(Records with scene code)
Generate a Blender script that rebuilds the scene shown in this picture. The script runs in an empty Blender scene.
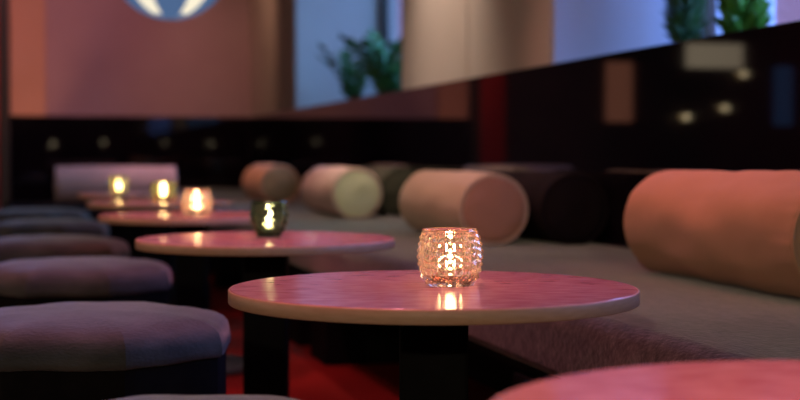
import bpy, bmesh, math, random
from mathutils import Vector, Matrix, noise

random.seed(7)
S = bpy.context.scene
COL = S.collection
PI = math.pi

# ------------------------------------------------------------------ materials
def new_mat(name):
    m = bpy.data.materials.new(name); m.use_nodes = True
    nt = m.node_tree; nt.nodes.clear()
    out = nt.nodes.new('ShaderNodeOutputMaterial')
    return m, nt, out

def P(nt, **kw):
    b = nt.nodes.new('ShaderNodeBsdfPrincipled')
    for k, v in kw.items():
        b.inputs[k.replace('_', ' ')].default_value = v
    return b

def mat(name, c1, c2=None, scale=8.0, stretch=(1, 1, 1), rough=0.6, bump=0.0, bscale=None,
        detail=4.0, coat=0.0, sheen=0.0, sheen_tint=(1, 1, 1, 1), metallic=0.0, ior=1.5, spec=0.5):
    m, nt, out = new_mat(name)
    b = P(nt, Roughness=rough, Metallic=metallic, IOR=ior)
    b.inputs['Base Color'].default_value = (*c1, 1)
    b.inputs['Coat Weight'].default_value = coat
    b.inputs['Coat Roughness'].default_value = 0.12
    b.inputs['Sheen Weight'].default_value = sheen
    b.inputs['Sheen Roughness'].default_value = 0.35
    b.inputs['Sheen Tint'].default_value = sheen_tint
    b.inputs['Specular IOR Level'].default_value = spec
    tc = nt.nodes.new('ShaderNodeTexCoord')
    mp = nt.nodes.new('ShaderNodeMapping'); mp.inputs['Scale'].default_value = stretch
    nt.links.new(tc.outputs['Object'], mp.inputs['Vector'])
    if c2:
        n = nt.nodes.new('ShaderNodeTexNoise'); n.inputs['Scale'].default_value = scale
        n.inputs['Detail'].default_value = detail
        nt.links.new(mp.outputs['Vector'], n.inputs['Vector'])
        r = nt.nodes.new('ShaderNodeValToRGB')
        r.color_ramp.elements[0].position = 0.35; r.color_ramp.elements[0].color = (*c1, 1)
        r.color_ramp.elements[1].position = 0.68; r.color_ramp.elements[1].color = (*c2, 1)
        nt.links.new(n.outputs['Fac'], r.inputs['Fac'])
        nt.links.new(r.outputs['Color'], b.inputs['Base Color'])
    if bump > 0:
        n2 = nt.nodes.new('ShaderNodeTexNoise'); n2.inputs['Scale'].default_value = bscale or scale
        n2.inputs['Detail'].default_value = 3
        nt.links.new(mp.outputs['Vector'], n2.inputs['Vector'])
        bp = nt.nodes.new('ShaderNodeBump'); bp.inputs['Strength'].default_value = bump
        bp.inputs['Distance'].default_value = 0.01
        nt.links.new(n2.outputs['Fac'], bp.inputs['Height'])
        nt.links.new(bp.outputs['Normal'], b.inputs['Normal'])
    nt.links.new(b.outputs['BSDF'], out.inputs['Surface'])
    return m

def emit(name, c, s):
    m, nt, out = new_mat(name)
    e = nt.nodes.new('ShaderNodeEmission'); e.inputs['Color'].default_value = (*c, 1); e.inputs['Strength'].default_value = s
    nt.links.new(e.outputs['Emission'], out.inputs['Surface'])
    return m

def holder_glass(name, tint, frost, glow):
    """pressed glass: clear dielectric with a slight milky body"""
    m, nt, out = new_mat(name)
    g = nt.nodes.new('ShaderNodeBsdfGlass'); g.inputs['Color'].default_value = (*tint, 1)
    g.inputs['Roughness'].default_value = 0.02; g.inputs['IOR'].default_value = 1.47
    t = nt.nodes.new('ShaderNodeBsdfTranslucent'); t.inputs['Color'].default_value = (*glow, 1)
    d = nt.nodes.new('ShaderNodeBsdfDiffuse'); d.inputs['Color'].default_value = (*glow, 1)
    m1 = nt.nodes.new('ShaderNodeMixShader'); m1.inputs[0].default_value = 0.5
    nt.links.new(t.outputs[0], m1.inputs[1]); nt.links.new(d.outputs[0], m1.inputs[2])
    m2 = nt.nodes.new('ShaderNodeMixShader'); m2.inputs[0].default_value = frost
    nt.links.new(g.outputs[0], m2.inputs[1]); nt.links.new(m1.outputs[0], m2.inputs[2])
    nt.links.new(m2.outputs[0], out.inputs['Surface'])
    return m

def pane_glass(name):
    m, nt, out = new_mat(name)
    t = nt.nodes.new('ShaderNodeBsdfTransparent'); t.inputs['Color'].default_value = (0.93, 0.94, 0.96, 1)
    g = nt.nodes.new('ShaderNodeBsdfGlossy'); g.inputs['Roughness'].default_value = 0.02
    f = nt.nodes.new('ShaderNodeFresnel')
    ge = nt.nodes.new('ShaderNodeNewGeometry')
    mr = nt.nodes.new('ShaderNodeMapRange')                 # the back face of the thin pane reflects like the front
    mr.inputs['To Min'].default_value = 1.45; mr.inputs['To Max'].default_value = 1 / 1.45
    nt.links.new(ge.outputs['Backfacing'], mr.inputs['Value']); nt.links.new(mr.outputs['Result'], f.inputs['IOR'])
    mx = nt.nodes.new('ShaderNodeMixShader')
    nt.links.new(f.outputs[0], mx.inputs[0]); nt.links.new(t.outputs[0], mx.inputs[1]); nt.links.new(g.outputs[0], mx.inputs[2])
    nt.links.new(mx.outputs[0], out.inputs['Surface'])
    return m

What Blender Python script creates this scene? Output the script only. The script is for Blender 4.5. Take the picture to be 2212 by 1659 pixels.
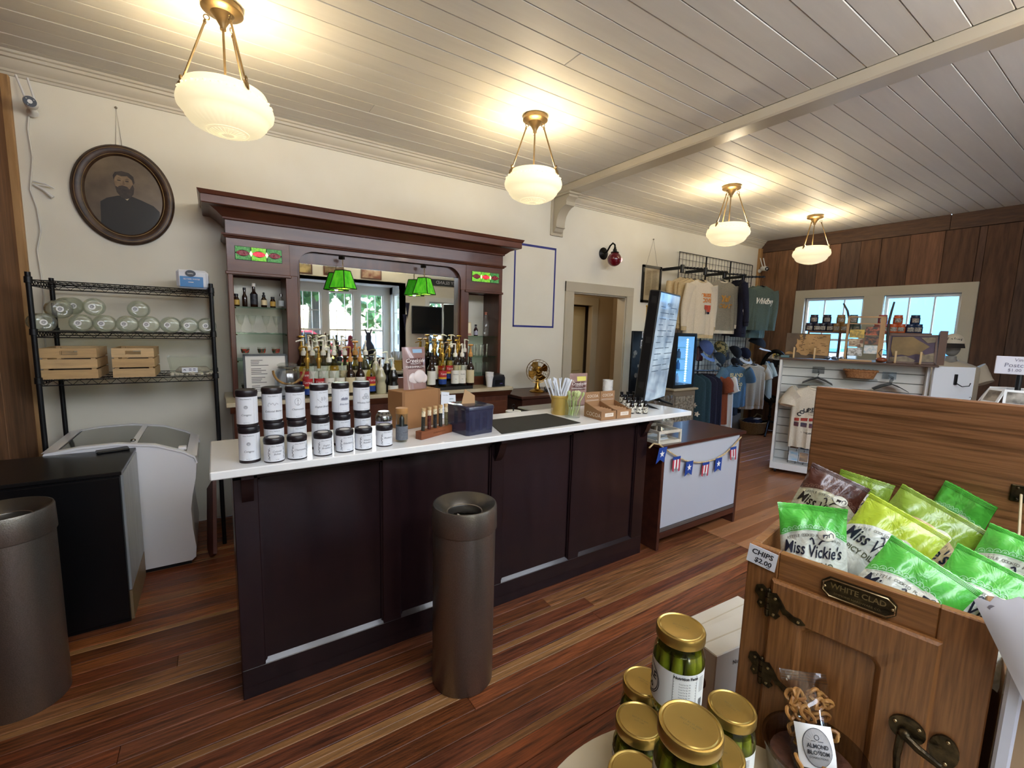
import bpy, bmesh, math, random
from math import sin, cos, pi, radians as rad, sqrt, atan2
from mathutils import Vector as V, Matrix as MX
random.seed(7)
for o in list(bpy.data.objects): bpy.data.objects.remove(o)
S = bpy.context.scene; COL = S.collection
# ---------------------------------------------------------------- camera, sky, light, exposure
F_PX, YAW, PITCH, ROLL, EYE = 963.9, 0.588183, 0.122692, 0.027436, 1.65
_f = V((sin(YAW)*cos(PITCH), cos(YAW)*cos(PITCH), -sin(PITCH)))
_r = V((cos(YAW), -sin(YAW), 0)); _u = _r.cross(_f)
RT = _r*cos(ROLL)+_u*sin(ROLL); UP = -_r*sin(ROLL)+_u*cos(ROLL); FW = _f
cam = bpy.data.cameras.new('camera'); cam_o = bpy.data.objects.new('camera', cam); COL.objects.link(cam_o)
cam.sensor_fit = 'HORIZONTAL'; cam.sensor_width = 36; cam.lens = 36*F_PX/2212; cam.clip_start = .02; cam.clip_end = 300
cam_o.matrix_world = MX(((RT.x,UP.x,-FW.x,0),(RT.y,UP.y,-FW.y,0),(RT.z,UP.z,-FW.z,EYE),(0,0,0,1)))
S.camera = cam_o
S.view_settings.view_transform = 'Standard'; S.view_settings.look = 'None'; S.view_settings.gamma = 1
S.view_settings.exposure = 1.3; S.view_settings.use_curve_mapping = False
S.cycles.use_denoising = True; S.cycles.max_bounces = 10; S.cycles.diffuse_bounces = 5; S.cycles.glossy_bounces = 5
S.cycles.transmission_bounces = 8; S.cycles.transparent_max_bounces = 12; S.cycles.sample_clamp_indirect = 6
S.cycles.caustics_reflective = False; S.cycles.caustics_refractive = False
W = bpy.data.worlds.new('sky'); S.world = W; W.use_nodes = True
bg = W.node_tree.nodes['Background']; sk = W.node_tree.nodes.new('ShaderNodeTexSky'); sk.sky_type = 'NISHITA'
sk.sun_disc = False; sk.sun_elevation = rad(42); sk.sun_rotation = rad(200); sk.air_density = 1.2; sk.dust_density = 2.0
sm = W.node_tree.nodes.new('ShaderNodeMix'); sm.data_type = 'RGBA'; sm.blend_type = 'MULTIPLY'; sm.inputs['Factor'].default_value = 1; sm.inputs['B'].default_value = (.86,.95,1.13,1)
W.node_tree.links.new(sk.outputs[0], sm.inputs['A']); W.node_tree.links.new(sm.outputs['Result'], bg.inputs[0]); bg.inputs[1].default_value = 1.35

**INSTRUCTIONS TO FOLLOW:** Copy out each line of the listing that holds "Blender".

**FINAL ANSWER:**
Generate a Blender script that rebuilds the scene shown in this picture. The script runs in an empty Blender scene.
What Blender Python script creates this scene? Output the script only. The script is for Blender 4.5. Take the picture to be 2212 by 1659 pixels.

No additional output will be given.